After an interval, the hosts welcomed the authors of the 2022 book Rehearsals of Living, Robyn Maynard and Dr. Leanne Betasamosake Simpson. They talked about their exchanges of letters on their own experiences and musings on racism which became the book.
The two speakers read out letters from their book, accompanied by instrumental music. The consonance created by Gordon Grdina's guitar and oud (a kind of mandolin) and Assani’s sitar made space for the audience to think about the readings, the moment in time and the planet.
“What does it mean for those of us who’ve already survived multiple apocalypses of slavery and settler colonialism to be poised at the front of [building] more liberatory worlds of abolitionist futures in a time of enormous danger and carceral crises of policing in prisons and ecocide?” noted Maynard.
Maynard and Betasamosake Simpson explained that the aim of the book was to explore what it means to create more liveable futures. Watching people help one another in times of political uprising, said Maynard, was like seeing an important rehearsal for the kinds of worlds that we want to be in.

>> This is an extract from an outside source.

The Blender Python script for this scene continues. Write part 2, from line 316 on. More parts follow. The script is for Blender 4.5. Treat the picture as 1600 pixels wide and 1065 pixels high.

Simpson pointed toward being “born into struggle … into the portal.” Just like her ancestors, her community must repeatedly organize resistance to constant crises.
While the four speakers come from different cultural backgrounds, they all recognized the difficulty of comprehending the climate crisis, and its imminent scale of loss and change. They reiterated that the crisis is here but that there is still hope.